## WHAT THE EXERCISE ASKS
Reproduce this listing in full.

## INFORMATION SUPPLIED
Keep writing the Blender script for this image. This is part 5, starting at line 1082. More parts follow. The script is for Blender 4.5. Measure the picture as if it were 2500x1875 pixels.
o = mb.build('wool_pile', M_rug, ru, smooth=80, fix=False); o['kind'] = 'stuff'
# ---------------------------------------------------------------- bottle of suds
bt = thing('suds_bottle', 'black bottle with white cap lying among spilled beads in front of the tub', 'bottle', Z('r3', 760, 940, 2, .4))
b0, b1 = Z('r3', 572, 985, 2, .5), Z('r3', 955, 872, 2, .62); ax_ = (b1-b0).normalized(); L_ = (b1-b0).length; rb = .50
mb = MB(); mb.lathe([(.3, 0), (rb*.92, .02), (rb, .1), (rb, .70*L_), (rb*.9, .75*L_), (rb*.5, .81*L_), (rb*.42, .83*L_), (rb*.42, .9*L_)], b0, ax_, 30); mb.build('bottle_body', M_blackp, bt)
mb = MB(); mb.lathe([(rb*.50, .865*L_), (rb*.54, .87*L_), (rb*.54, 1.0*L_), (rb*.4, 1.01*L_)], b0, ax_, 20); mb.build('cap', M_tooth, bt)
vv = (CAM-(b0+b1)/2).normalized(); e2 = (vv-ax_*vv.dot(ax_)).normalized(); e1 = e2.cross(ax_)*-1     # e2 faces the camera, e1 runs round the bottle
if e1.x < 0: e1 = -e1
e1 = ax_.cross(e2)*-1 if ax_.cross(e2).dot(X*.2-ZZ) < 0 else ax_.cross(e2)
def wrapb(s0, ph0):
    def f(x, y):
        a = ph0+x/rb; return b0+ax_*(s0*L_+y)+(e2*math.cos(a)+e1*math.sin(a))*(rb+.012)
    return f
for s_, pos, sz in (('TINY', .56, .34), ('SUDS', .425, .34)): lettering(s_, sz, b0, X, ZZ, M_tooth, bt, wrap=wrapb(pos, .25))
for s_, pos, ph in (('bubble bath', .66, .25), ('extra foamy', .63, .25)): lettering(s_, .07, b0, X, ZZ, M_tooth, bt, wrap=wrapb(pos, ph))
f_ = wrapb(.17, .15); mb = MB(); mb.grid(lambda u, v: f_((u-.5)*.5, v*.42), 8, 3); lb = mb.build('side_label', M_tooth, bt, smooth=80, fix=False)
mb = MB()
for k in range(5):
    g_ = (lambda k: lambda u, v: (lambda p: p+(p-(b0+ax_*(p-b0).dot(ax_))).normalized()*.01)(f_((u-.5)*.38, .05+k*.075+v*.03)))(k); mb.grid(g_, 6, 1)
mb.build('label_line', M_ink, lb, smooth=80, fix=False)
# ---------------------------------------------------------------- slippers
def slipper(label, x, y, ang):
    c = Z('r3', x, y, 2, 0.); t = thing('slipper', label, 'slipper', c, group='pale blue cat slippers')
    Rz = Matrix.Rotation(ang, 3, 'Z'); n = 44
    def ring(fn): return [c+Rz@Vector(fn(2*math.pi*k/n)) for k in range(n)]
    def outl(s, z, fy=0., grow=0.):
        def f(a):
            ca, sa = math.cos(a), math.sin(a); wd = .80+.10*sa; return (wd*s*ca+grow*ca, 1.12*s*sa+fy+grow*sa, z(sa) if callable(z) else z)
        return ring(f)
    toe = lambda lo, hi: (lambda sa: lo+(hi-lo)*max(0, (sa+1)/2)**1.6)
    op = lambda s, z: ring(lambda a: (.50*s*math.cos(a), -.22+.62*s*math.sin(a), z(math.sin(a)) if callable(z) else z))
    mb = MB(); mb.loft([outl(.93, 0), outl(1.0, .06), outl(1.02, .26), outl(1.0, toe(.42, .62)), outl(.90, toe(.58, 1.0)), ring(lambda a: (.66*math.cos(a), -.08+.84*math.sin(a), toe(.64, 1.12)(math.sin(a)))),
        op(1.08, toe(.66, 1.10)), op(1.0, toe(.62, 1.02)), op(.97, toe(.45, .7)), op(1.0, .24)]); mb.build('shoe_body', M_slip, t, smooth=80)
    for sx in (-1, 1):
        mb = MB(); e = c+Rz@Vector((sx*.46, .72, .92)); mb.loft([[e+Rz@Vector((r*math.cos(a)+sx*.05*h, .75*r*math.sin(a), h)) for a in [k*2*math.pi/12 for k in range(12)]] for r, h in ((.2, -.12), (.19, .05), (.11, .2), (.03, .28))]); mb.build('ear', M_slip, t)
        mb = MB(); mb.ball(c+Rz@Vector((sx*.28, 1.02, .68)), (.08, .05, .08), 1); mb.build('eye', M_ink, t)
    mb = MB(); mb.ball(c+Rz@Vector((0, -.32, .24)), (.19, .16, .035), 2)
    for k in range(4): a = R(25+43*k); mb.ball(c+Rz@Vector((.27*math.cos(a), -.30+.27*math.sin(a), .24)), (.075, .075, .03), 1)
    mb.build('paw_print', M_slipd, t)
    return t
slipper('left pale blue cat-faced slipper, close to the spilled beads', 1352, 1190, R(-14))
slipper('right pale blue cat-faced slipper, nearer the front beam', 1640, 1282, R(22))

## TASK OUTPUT
Keep writing the Blender script for this image. This is part 5, starting at line 1082. More parts follow. The script is for Blender 4.5. Measure the picture as if it were 2500x1875 pixels.
o = mb.build('wool_pile', M_rug, ru, smooth=80, fix=False); o['kind'] = 'stuff'
# ---------------------------------------------------------------- bottle of suds
bt = thing('suds_bottle', 'black bottle with white cap lying among spilled beads in front of the tub', 'bottle', Z('r3', 760, 940, 2, .4))
b0, b1 = Z('r3', 572, 985, 2, .5), Z('r3', 955, 872, 2, .62); ax_ = (b1-b0).normalized(); L_ = (b1-b0).length; rb = .50
mb = MB(); mb.lathe([(.3, 0), (rb*.92, .02), (rb, .1), (rb, .70*L_), (rb*.9, .75*L_), (rb*.5, .81*L_), (rb*.42, .83*L_), (rb*.42, .9*L_)], b0, ax_, 30); mb.build('bottle_body', M_blackp, bt)
mb = MB(); mb.lathe([(rb*.50, .865*L_), (rb*.54, .87*L_), (rb*.54, 1.0*L_), (rb*.4, 1.01*L_)], b0, ax_, 20); mb.build('cap', M_tooth, bt)
vv = (CAM-(b0+b1)/2).normalized(); e2 = (vv-ax_*vv.dot(ax_)).normalized(); e1 = e2.cross(ax_)*-1     # e2 faces the camera, e1 runs round the bottle
if e1.x < 0: e1 = -e1
e1 = ax_.cross(e2)*-1 if ax_.cross(e2).dot(X*.2-ZZ) < 0 else ax_.cross(e2)
def wrapb(s0, ph0):
    def f(x, y):
        a = ph0+x/rb; return b0+ax_*(s0*L_+y)+(e2*math.cos(a)+e1*math.sin(a))*(rb+.012)
    return f
for s_, pos, sz in (('TINY', .56, .34), ('SUDS', .425, .34)): lettering(s_, sz, b0, X, ZZ, M_tooth, bt, wrap=wrapb(pos, .25))
for s_, pos, ph in (('bubble bath', .66, .25), ('extra foamy', .63, .25)): lettering(s_, .07, b0, X, ZZ, M_tooth, bt, wrap=wrapb(pos, ph))
f_ = wrapb(.17, .15); mb = MB(); mb.grid(lambda u, v: f_((u-.5)*.5, v*.42), 8, 3); lb = mb.build('side_label', M_tooth, bt, smooth=80, fix=False)
mb = MB()
for k in range(5):
    g_ = (lambda k: lambda u, v: (lambda p: p+(p-(b0+ax_*(p-b0).dot(ax_))).normalized()*.01)(f_((u-.5)*.38, .05+k*.075+v*.03)))(k); mb.grid(g_, 6, 1)
mb.build('label_line', M_ink, lb, smooth=80, fix=False)
# ---------------------------------------------------------------- slippers
def slipper(label, x, y, ang):
    c = Z('r3', x, y, 2, 0.); t = thing('slipper', label, 'slipper', c, group='pale blue cat slippers')
    Rz = Matrix.Rotation(ang, 3, 'Z'); n = 44
    def ring(fn): return [c+Rz@Vector(fn(2*math.pi*k/n)) for k in range(n)]
    def outl(s, z, fy=0., grow=0.):
        def f(a):
            ca, sa = math.cos(a), math.sin(a); wd = .80+.10*sa; return (wd*s*ca+grow*ca, 1.12*s*sa+fy+grow*sa, z(sa) if callable(z) else z)
        return ring(f)
    toe = lambda lo, hi: (lambda sa: lo+(hi-lo)*max(0, (sa+1)/2)**1.6)
    op = lambda s, z: ring(lambda a: (.50*s*math.cos(a), -.22+.62*s*math.sin(a), z(math.sin(a)) if callable(z) else z))
    mb = MB(); mb.loft([outl(.93, 0), outl(1.0, .06), outl(1.02, .26), outl(1.0, toe(.42, .62)), outl(.90, toe(.58, 1.0)), ring(lambda a: (.66*math.cos(a), -.08+.84*math.sin(a), toe(.64, 1.12)(math.sin(a)))),
        op(1.08, toe(.66, 1.10)), op(1.0, toe(.62, 1.02)), op(.97, toe(.45, .7)), op(1.0, .24)]); mb.build('shoe_body', M_slip, t, smooth=80)
    for sx in (-1, 1):
        mb = MB(); e = c+Rz@Vector((sx*.46, .72, .92)); mb.loft([[e+Rz@Vector((r*math.cos(a)+sx*.05*h, .75*r*math.sin(a), h)) for a in [k*2*math.pi/12 for k in range(12)]] for r, h in ((.2, -.12), (.19, .05), (.11, .2), (.03, .28))]); mb.build('ear', M_slip, t)
        mb = MB(); mb.ball(c+Rz@Vector((sx*.28, 1.02, .68)), (.08, .05, .08), 1); mb.build('eye', M_ink, t)
    mb = MB(); mb.ball(c+Rz@Vector((0, -.32, .24)), (.19, .16, .035), 2)
    for k in range(4): a = R(25+43*k); mb.ball(c+Rz@Vector((.27*math.cos(a), -.30+.27*math.sin(a), .24)), (.075, .075, .03), 1)
    mb.build('paw_print', M_slipd, t)
    return t
slipper('left pale blue cat-faced slipper, close to the spilled beads', 1352, 1190, R(-14))
slipper('right pale blue cat-faced slipper, nearer the front beam', 1640, 1282, R(22))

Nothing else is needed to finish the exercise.